CO2 Electrocatalyst Design Using Graph Theory

Abstract

Abstract The electrochemical reduction of CO2 (CO2RR) to higher-order hydrocarbons or oxygenates using low-carbon electricity offers a promising path to generate renewable fuels and chemicals; however, the low selectivity of present-day CO2RR catalysts toward more valuable C3 products limits technoeconomically compelling avenues toward productization. Systematically enumerating possible intermediates and reactions to the set of possible {C1, C2, and C3} CO2RR products entails 3206 intermediates and 4506 reactions. Here we use graph theory to enumerate these possibilities comprehensively, treating intermediates as graph nodes and pathways as graph edges.
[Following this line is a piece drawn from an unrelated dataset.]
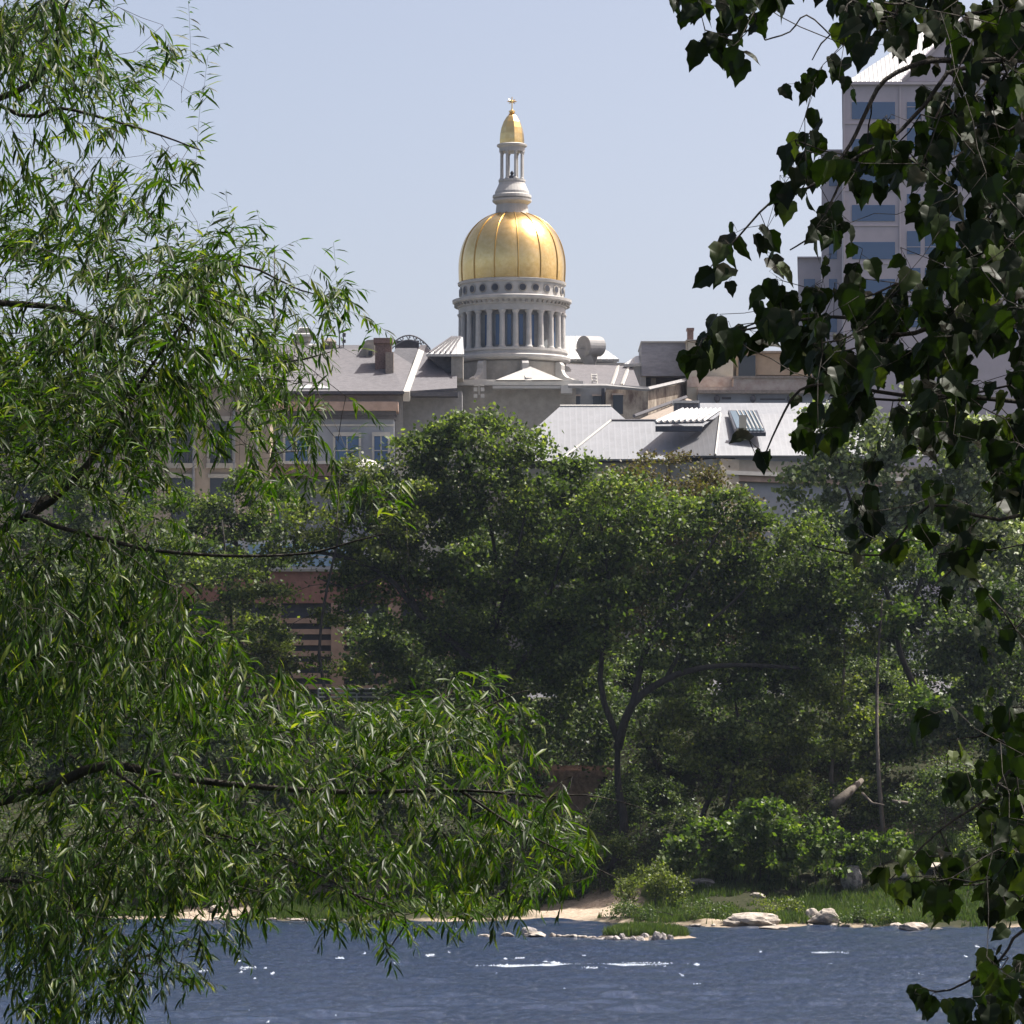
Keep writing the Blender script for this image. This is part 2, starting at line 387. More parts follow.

C3 products fall into two groups, group A (1-propanol, allyl alcohol, and propionaldehyde) and group B (acetone and hydroxyacetone); and we find that an early branch reaction, three steps after C1-C2 coupling, bifurcates these two groups of C3 products. We develop a set of C3 descriptors and screen catalysts for CO2RR to C3 products: specifically, we screen bimetallic (doped Cu) catalysts for their combination of CO binding, C1-C1 coupling and C1-C2 coupling. Cu and also Au- and Ag-doped Cu fulfill the first two requirements; but the set of promising C1-C2 coupling catalysts (Ni-doped Pb and Al-doped Pb) needed to get to C3 is nonoverlapping with that for CO binding and C1-C1 coupling. Our findings agree with the experimental picture that Cu, while among the most productive to propanol, has been limited in F.E. to the 10-20% range; and that, to date, no single catalyst has achieved exceptional C3 productivity. We discuss tandem catalyst designs where a first catalyst promotes CO binding and C1-C1, and where these C2 and C1 intermediates can come together for coupling on a second distinct class of integrated catalysts.